We're working on methods of increasing the demand for recovered packaging materials. This will in turn, help ensure an increasingly viable market for recovered materials.

Globally we are working to advance technologies that allow us to reuse greater amounts of recycled materials in our packaging

Making packaging 'reuseful'

Pioneering packaging reuse helps to drive demand for recycled material worldwide. Increased need for recycled material results in an increased number of recycling plants and improved efforts to recycle in the global community.

Empty bottles - full of potential

We see our used packaging as a valuable resource, not just waste or litter. For example, our Coca-Cola Recycling Station is an interactive event activation designed to make recycling more engaging and increase empty bottle recycling rates at the event, activity or location at which it is used.

Investing in our future

Since introducing the first-ever beverage container with recycled PET in the early 1990s,
The Coca-Cola Company and its bottling partners have continued to invest significant dollars in development of environmentally and economically viable recycling technologies. Today, we lead the industry in the innovative use of recycled plastic.

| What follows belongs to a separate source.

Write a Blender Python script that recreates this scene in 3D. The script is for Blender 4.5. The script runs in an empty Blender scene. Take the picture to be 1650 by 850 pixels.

New Zealand Packaging Accord

Coca-Cola Oceania's bottling partner Coca-Cola Amatil (NZ) was a signatory to the 2004-2009 New Zealand Packaging Accord a voluntary initiative to cut down on wasteful packaging. It was signed by the packaging and packaged goods industry, local and central government and the recycling operators. All signatories are committed to reducing the proportion of packaging in the total waste stream.

By the end of the Packaging Accord in 2009, all targets had been met. Over the five year period, there was a 26% increase in the total quantity of packaging recycled, whereas packaging consumption only increased by 14%.

The Packaging Product Stewardship Scheme, launched in July 2010 builds on the successes of the Packaging Accord and meets the requirements of the Waste Minimisation Act 2008.